Collision Conundrum. Now that the map renderer is working, I recently turned my attention to the actor renderer. This should be an easier problem to solve, but there's a catch. I took out the original physics engine (which relied on Box2D). Because actor drawing order depends on collision resolution, the two systems have to work together. This means I need a working physics engine before I can complete the actor renderer.
Implementing Physics and Collisions. This problem has been tackled in a variety of ways. In older versions of the engine (2015, 2016), each actor was represented by two actors: a "peg" actor and an "image" actor. The "peg" actors existed on a 2D plane and were the actual actors as far as movement, hit detection, collision, etc., were concerned. The location of the "image" was computed based on the location of the "peg".
I wrote about using this approach
way back in 2015 and it is pretty reliable. One benefit is that you can use Stencyl's existing options, Box2D or simple physics, without writing additional code. The drawback for me is that my maps don't exist on a 2D plane. They're split between multiple 2D planes, each representing one floor in a taller structure. When an actor changes floor, they are "teleported" from one region on the 2D scene to another. This complicates collision detection when the player is moving up or down as well as horizontally... for example, jumping off of ledge.
I think I can modify this solution, but using an approach closer to what rob1221 described for
Isotiles. Rather than use collision shapes, I'll check for collisions using the graph that is constructed when the map is loaded.
Checking collisions on the graph solves a variety of problems. I don't need separate "image actors" for one.

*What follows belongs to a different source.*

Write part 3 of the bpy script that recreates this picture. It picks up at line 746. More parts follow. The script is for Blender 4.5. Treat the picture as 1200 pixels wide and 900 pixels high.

Also, the graph has all the necessary data needed for 3D collisions if I make the following assumptions:
* The collision solid for any moving actor is a cylinder (not necessarily of the same height, though)
* Every actor is represented by a single point.
These are the parameters I'm already used to, so I don't expect needing to change much of the code that depends on physics (such as enemy pathfinding, projectile collisions, etc.)
The difficulties, though, include handling drawing order resolution and writing my own collision detection system. The latter I'm working on, but I have a solution drawn up for drawing order resolution.
Resolving Actor-* Drawing Order. Because moving actors are presented by a single point, resolving the draw order between two actors or an actor and a wall is simple. Actor-actor drawing order can be resolved using the coordinate sum method already implemented. If actor 1 is located at (ux,uy,uz) and actor 2 at (vx,vy,vz), then compare the sum (ux+uy+uz) to (vx+vy+vz). The higher sum corresponds to the actor closest to the screen.
Resolving actor-wall drawing order isn't much more complicated. Every wall has a normal vector N, so I compute the dot product of the actor's position with N as well as the dot product of a vertex on the wall (any of them will do) and N. If the dot product for the actor is greater then the actor is in front of the wall.
The drawback of representing actors with a single point is that I can't have actors that are larger than one tile. This shouldn't break actor-wall resolution, but actors of arbitrary size will complicate actor-actor resolution. I could throw actors into the wall graph used for topological sort, but I'm not sure how efficient that will be. In any case, it doesn't matter because I simply don't need actors larger than one tile. The only exception would be the serpent I was planning for the original game--but that would require special coding anyway, and I think breaking it up into tile-sized chunks would be simple enough.
Doodling. While I've been researching collision systems, I took some time to sketch some mock-ups of the interface for the revised
Temple of Idosra.
One of the first things I needed was a new title screen that better reflected the direction I'm planning to take the storyline. Current screen:
The original game had no real player-object interaction. While I want to keep to the spirit of the original game, I think I can also update it to better fit in with the design of the current engine. For one, I liked the card system I implemented for player-object interactions. The player's "inventory" (not limited to tangible objects) is represented by a deck of cards. The first card is the player character itself.
For reference, this was the amber-color version:
(link)I think I can improve the decor and the buttons, but I like the general layout. Cards are 72x72--large enough to draw an icon that zooms in on an important detail. I like the font. The original font was the NES font. I think I need a brighter color, though (note that these are 1x images, but the game is rendered in 2x resolution).
The original game was one big 113-room level. I still like the idea of leaving the game mostly open, but I also wanted to have distinct chapters or acts. I came up with the idea of displaying a short title screen whenever the player completes a significant objective.
This way I can still keep the game's map open, but also still use chapter divisions to manage the storyline (rather, put in a storyline, since the original game had none). I don't plan to give the game a narrator, but I do like the third person POV. This decision allows me to let Marika "talk" to the player when necessary. Plus, despite the RPG elements of the game, there's only one player character. First person POV feels more appropriate for either a game where you can make your own character (or choose from an extensive list), or a game like Doom where the protagonist is so generic that it's easy for just about anyone to put themselves in the player character's place.